‘Each day a new discovery’: Daim probe set to implicate more corporate personalities including Singapore businessman

MACC investigators are also dialling back to another cross-border corporate exercise involving the now-defunct trading platform called the Central Limit Order Book, or CLOB, and the takeover of a large conglomerate called Multi-Purpose Holdings Bhd, which at the time was controlled by a businessman with close ties to Anwar.

Both cases, which are now under the MACC’s scrutiny, directly involve Singaporean businessman Akbar Khan, a long-time Daim acolyte who is now a person of interest in the widening probe.

Singapore set up CLOB in 1990 after Kuala Lumpur banned the trading of stocks in Malaysian companies on the Singapore exchange.

Eight years later, the trading platform emerged as a serious loophole in Malaysia’s imposition of capital control to halt rampant foreign speculation on the local currency.

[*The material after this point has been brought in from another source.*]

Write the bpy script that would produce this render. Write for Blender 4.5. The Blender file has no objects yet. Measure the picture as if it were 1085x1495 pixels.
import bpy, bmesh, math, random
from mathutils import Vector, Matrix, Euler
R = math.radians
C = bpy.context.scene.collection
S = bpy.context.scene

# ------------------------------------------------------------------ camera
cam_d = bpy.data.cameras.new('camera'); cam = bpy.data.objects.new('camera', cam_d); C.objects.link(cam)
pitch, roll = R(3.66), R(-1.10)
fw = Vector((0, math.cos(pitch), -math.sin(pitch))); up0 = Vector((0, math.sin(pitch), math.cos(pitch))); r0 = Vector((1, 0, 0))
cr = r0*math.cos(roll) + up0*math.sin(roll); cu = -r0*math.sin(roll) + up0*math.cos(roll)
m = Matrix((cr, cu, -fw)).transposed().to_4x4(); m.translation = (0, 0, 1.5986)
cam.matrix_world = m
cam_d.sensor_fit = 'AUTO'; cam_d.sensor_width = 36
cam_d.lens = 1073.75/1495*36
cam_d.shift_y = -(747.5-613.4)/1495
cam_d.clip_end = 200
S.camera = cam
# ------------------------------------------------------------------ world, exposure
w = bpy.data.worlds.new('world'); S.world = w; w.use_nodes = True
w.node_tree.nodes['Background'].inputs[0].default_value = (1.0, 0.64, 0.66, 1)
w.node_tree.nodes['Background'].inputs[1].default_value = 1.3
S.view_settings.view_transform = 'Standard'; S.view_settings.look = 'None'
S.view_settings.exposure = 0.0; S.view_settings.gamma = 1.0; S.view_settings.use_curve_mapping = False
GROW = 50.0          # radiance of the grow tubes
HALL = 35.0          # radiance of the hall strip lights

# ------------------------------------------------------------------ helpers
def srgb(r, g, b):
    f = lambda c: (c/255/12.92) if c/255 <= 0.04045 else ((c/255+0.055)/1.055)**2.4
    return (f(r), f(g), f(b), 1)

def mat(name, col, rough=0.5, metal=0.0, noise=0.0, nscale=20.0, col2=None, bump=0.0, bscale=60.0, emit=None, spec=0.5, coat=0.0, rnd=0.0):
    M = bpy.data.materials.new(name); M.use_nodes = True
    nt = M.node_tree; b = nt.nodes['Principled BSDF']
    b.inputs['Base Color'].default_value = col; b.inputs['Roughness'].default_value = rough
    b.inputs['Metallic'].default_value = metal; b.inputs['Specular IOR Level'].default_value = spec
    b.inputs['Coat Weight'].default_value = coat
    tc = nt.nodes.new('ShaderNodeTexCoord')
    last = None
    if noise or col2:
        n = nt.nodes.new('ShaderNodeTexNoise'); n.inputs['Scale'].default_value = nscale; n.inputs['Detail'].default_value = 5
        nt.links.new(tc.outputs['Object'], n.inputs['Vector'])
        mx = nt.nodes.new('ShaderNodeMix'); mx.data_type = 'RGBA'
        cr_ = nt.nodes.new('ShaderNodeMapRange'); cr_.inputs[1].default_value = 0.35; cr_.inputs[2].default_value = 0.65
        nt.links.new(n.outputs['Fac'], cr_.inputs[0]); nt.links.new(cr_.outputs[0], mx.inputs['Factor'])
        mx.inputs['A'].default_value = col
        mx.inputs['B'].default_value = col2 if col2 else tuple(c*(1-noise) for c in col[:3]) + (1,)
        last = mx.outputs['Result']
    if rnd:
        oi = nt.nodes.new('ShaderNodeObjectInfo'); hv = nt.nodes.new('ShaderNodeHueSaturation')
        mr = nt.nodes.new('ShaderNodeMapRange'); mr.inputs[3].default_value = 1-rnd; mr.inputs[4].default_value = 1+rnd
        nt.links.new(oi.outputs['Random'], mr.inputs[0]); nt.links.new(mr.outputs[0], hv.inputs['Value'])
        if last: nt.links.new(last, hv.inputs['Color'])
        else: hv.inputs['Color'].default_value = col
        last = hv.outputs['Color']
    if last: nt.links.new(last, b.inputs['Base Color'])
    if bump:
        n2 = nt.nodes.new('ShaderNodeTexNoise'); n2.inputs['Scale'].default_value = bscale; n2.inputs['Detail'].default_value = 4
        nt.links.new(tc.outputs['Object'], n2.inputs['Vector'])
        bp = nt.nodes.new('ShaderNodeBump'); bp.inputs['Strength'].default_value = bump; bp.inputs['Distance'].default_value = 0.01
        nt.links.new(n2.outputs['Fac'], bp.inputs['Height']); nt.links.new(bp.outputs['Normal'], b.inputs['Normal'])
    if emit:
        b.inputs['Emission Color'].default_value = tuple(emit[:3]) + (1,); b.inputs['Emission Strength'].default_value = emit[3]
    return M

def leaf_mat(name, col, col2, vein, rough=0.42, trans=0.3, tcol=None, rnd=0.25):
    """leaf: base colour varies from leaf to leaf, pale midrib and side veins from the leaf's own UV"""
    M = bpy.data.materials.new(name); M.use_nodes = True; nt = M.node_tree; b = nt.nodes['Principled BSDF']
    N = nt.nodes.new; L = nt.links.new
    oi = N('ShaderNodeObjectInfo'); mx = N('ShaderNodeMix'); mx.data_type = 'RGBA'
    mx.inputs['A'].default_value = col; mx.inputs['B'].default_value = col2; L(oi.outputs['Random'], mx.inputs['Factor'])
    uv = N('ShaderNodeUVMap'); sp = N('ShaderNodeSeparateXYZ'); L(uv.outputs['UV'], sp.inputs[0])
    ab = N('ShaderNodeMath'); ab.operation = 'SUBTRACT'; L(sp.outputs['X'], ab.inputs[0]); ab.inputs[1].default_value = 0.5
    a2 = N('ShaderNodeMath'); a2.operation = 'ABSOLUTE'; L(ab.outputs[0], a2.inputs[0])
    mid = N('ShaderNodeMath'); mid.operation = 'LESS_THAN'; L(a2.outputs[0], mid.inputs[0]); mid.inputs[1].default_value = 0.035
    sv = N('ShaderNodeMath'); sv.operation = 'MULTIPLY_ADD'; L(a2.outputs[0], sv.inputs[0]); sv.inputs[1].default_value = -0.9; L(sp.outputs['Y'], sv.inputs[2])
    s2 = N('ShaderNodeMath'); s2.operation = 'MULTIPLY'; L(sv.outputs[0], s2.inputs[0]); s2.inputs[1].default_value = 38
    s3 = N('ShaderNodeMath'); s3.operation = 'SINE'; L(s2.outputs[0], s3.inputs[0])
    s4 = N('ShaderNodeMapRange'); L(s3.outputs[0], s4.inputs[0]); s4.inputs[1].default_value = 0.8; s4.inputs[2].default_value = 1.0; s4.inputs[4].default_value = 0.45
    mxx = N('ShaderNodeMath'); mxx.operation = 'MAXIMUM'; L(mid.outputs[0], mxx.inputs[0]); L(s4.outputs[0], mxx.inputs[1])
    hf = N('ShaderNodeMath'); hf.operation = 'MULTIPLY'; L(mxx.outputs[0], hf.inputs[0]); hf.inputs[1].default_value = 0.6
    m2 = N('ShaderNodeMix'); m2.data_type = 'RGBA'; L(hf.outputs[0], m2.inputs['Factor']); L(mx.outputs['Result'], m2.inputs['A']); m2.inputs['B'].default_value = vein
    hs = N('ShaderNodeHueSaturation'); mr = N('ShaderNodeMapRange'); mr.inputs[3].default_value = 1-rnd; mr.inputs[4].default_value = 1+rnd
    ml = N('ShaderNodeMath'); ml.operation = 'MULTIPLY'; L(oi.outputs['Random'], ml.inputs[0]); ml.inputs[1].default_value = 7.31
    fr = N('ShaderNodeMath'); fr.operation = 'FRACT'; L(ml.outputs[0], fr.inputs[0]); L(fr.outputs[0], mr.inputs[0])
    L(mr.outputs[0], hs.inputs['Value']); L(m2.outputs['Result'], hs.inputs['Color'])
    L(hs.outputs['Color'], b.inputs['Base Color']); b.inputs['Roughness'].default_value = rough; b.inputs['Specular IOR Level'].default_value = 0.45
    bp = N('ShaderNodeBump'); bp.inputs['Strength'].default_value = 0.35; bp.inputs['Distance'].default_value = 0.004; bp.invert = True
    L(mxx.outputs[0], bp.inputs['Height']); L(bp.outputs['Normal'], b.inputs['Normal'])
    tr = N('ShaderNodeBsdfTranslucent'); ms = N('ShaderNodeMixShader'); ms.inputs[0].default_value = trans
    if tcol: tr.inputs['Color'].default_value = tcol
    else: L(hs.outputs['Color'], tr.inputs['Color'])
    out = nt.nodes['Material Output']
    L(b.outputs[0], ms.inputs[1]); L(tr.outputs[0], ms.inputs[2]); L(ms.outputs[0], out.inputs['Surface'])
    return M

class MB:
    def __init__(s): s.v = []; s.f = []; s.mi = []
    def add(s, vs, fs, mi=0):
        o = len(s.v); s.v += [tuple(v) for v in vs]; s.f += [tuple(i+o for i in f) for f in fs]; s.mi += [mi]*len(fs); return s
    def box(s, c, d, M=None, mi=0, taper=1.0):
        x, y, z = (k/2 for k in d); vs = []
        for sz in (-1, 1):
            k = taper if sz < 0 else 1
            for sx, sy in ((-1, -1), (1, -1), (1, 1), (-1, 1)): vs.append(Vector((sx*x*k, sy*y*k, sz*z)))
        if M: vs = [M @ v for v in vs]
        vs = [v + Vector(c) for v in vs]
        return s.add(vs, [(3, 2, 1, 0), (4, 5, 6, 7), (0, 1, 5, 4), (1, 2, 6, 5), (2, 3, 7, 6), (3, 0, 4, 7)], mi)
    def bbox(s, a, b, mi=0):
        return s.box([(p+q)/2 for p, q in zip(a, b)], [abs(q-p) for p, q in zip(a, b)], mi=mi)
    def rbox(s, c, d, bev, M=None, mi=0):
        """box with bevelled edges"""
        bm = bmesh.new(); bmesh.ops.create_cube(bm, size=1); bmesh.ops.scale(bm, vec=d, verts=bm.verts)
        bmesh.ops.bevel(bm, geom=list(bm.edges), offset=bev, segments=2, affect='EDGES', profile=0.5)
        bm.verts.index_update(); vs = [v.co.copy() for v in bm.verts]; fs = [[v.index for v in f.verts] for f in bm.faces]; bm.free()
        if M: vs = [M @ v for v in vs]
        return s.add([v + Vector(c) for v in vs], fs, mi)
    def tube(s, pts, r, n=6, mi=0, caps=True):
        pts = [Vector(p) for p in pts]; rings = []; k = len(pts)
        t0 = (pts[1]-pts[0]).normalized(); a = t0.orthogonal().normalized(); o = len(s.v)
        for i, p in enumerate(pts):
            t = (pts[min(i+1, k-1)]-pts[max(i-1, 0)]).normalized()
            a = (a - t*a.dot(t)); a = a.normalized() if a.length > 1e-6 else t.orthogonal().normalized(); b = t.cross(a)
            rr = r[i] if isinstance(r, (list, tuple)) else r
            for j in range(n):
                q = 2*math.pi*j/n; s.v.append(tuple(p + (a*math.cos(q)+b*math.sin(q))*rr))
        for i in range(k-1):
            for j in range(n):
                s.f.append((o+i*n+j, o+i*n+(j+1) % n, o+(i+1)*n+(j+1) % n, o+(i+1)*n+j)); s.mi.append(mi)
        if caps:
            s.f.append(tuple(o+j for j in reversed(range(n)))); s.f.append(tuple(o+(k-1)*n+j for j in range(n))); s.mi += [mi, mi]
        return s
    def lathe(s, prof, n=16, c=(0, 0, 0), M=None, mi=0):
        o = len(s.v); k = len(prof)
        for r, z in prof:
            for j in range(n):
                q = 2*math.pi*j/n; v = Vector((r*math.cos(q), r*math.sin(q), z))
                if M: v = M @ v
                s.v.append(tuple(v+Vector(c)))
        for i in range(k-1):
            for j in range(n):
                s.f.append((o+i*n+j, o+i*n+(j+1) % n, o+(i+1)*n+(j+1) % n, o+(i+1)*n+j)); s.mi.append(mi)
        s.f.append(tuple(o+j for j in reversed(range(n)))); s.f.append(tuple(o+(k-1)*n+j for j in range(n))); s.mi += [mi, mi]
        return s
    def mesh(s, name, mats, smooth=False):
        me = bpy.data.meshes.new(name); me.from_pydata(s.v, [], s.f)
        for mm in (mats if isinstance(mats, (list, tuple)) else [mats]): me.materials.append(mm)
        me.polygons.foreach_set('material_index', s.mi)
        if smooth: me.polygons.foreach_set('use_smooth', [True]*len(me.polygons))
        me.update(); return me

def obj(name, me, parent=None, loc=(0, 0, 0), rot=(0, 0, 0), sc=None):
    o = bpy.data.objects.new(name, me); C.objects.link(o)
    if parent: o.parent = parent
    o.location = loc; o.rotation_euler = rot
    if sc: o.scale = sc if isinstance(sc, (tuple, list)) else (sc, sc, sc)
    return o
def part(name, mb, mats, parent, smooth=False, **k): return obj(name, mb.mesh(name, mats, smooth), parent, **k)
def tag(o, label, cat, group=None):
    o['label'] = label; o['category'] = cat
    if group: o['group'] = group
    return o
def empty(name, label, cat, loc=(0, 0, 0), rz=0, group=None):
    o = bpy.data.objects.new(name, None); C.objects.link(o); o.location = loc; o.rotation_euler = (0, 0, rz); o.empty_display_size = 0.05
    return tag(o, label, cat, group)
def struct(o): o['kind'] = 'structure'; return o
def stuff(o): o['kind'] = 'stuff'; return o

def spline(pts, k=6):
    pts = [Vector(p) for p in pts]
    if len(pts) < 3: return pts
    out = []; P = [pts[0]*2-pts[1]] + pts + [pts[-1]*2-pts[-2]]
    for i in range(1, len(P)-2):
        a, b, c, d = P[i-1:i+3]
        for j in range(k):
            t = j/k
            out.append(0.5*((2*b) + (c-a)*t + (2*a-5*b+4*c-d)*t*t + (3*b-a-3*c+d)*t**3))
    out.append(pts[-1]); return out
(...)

Just days before Mr Anwar was sacked from government in late September 1998, Malaysia imposed capital controls, fixed the local currency at RM3.80 against the US dollar, and banned the trading of Malaysian stocks outside the country. The move effectively froze billions of dollars worth of stock in 112 Malaysian companies that were trading on CLOB. 

Mr Akbar not only won a lucrative concession awarded by the Malaysian finance ministry, which at the time was headed by Daim, to operate a lucrative concession to manage the return of the frozen equities that were estimated to be roughly US$4 billion. He also secured the blessing of the then-finance minister to take over conglomerate MPHB, which held stakes in banking, property, gaming and shipping.

Government sources noted that Mr Akbar, who currently controls one of the country’s top real estate entities, Bandar Raya Development Bhd (BRDB), is on the list of personalities MACC is set to call for questioning in the coming days and will be asked to make a declaration of his financial holdings. Mr Akbar did not respond to CNA’s request for comment.

ONE OF ASIA’S WEALTHIEST?

Daim is not listed in any catalogue or index of Asia’s wealthiest businessmen. But bankers in both Singapore and Malaysia believe that Daim, who served two stints as finance minister – from 1984 to 1991 and from 1999 to 2001 – sits in the same league as other Asian tycoons such as Robert Kuok and Li Ka-shing.

Apart from a handful of bank accounts, Daim’s asset declaration to the MACC included his equity holdings in the Switzerland-incorporated financial grouping ICB, which was previously known as International Commercial Bank.

It is a curious financial grouping with branches in Eastern Europe and Africa. When it began operations in the mid-1990s, ICB had branches in non-traditional financial centres, such as Prague, Budapest, Sarajevo, Tirana, Accra, Conakry, Dar es Salaam and Maputo.

Now, MACC investigators are discovering a hydra-like business empire, fronted largely by business proxies who represent his interest in dozens of private and publicly listed companies in Malaysia and abroad. Among the listed companies tied to Daim include property concern Plenitude Bhd, investment holding concern Langkah Bahagia Bhd, and Kejora Harta Bhd.

“Each day of the (Daim) investigation is a new discovery,” noted the senior government official involved in the probe.